From a vendor marketing perspective, green IT has generated demand for information on energy efficient technologies and services, but the hype is in danger of confusing customers, or creating expectations that cannot be met.

In the past two years, rising energy bills and the realisation of the power consumed by technologies - servers, in particular - has forced vendors to re-examine their green credentials and encouraged IT departments to re-think their strategies.

Governments have also raised a issues such as energy management, carbon trading, and the cost and provision of power in data centres, said Rakesh Kumar, principal analyst at Gartner.

"However, for many users there is confusion and cynicism. Not all organisations are convinced of the payback in terms of financial, brand or social consciousness, and many are playing a wait and see game," he said.

The myriad of green solutions that are emerging can confound many companies, and users are faced with the need to segment these issues into immediate, mid-term and longer-term opportunities, Kumar added.

The channel should be wary of simply peddling a green message without the requisite strategy and execution plan to manage against it, said the analyst.

"For channel companies, a lot of technology is being painted as green but falls into the category of greenwash. Be diligent in researching the vendor, the product and the green credentials prior to building a solution around a technology," he said.

SCC has been running customer events to explain ways to improve energy efficiency across the organisation. Director for enterprise partners, Peter Spreadbury, said customers remained genuinely interested in reducing energy bills.

But he warned, "The concept of green IT has had its day in terms of marketing. We don't think there needs to be a potential 'save the world' message, eco has moved from ecological to economical."

There had been a lot of vendor hype, said Chris Gabriel, marketing and solutions director at Logicalis, but he argued that many were "wising up and becoming smarter".

"You will struggle to get the ear of the business if you go in with a simplistic environmental message," he said. "Most are looking at projects to improve efficiencies that will pay for themselves in the next 18 months."

Some IT directors have been put in charge of utilities and facilities functions, so the cost of running a data centre was more visible to them, said Nathaniel Martinez, programme director in IDC's European System Infrastructure Group.

"Businesses only react to environmental messages when it relates to a cost equation and they can see the benefits they derive from power-efficient technologies.

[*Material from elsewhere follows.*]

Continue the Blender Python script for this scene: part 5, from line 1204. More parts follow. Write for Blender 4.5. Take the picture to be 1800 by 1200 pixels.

They will not pay a premium to go green," he said.

The topic seems to polarise around server systems and the data centre, where power consumption is at its greatest but a lack of industry standard benchmarks has hindered IT managers' ability to rate platforms' energy consumption.

The US Environmental Protection Agency (EPA) released a draft of its Energy Star specification in February, which applies to servers ranging from two-socket 1U commodity boxes to SMP machines with more than 1,000 processors.

Andrew Fanara, head of the Energy Star product development team in the US, told MicroScope that the EPA hoped to have the process of collecting data from vendors and customers complete by the end of the year, with labels on servers by January 2009.

"We expect our Tier 1 specification to address a wide range of server types and sizes. However, we do not expect transformation overnight. It will take time to educate IT customers to look for the EStar designation and how to make use of it," he said.

In the meantime, resellers should be wary of regurgitating some vendors' marketing claims because they may find themselves having to placate angry customers.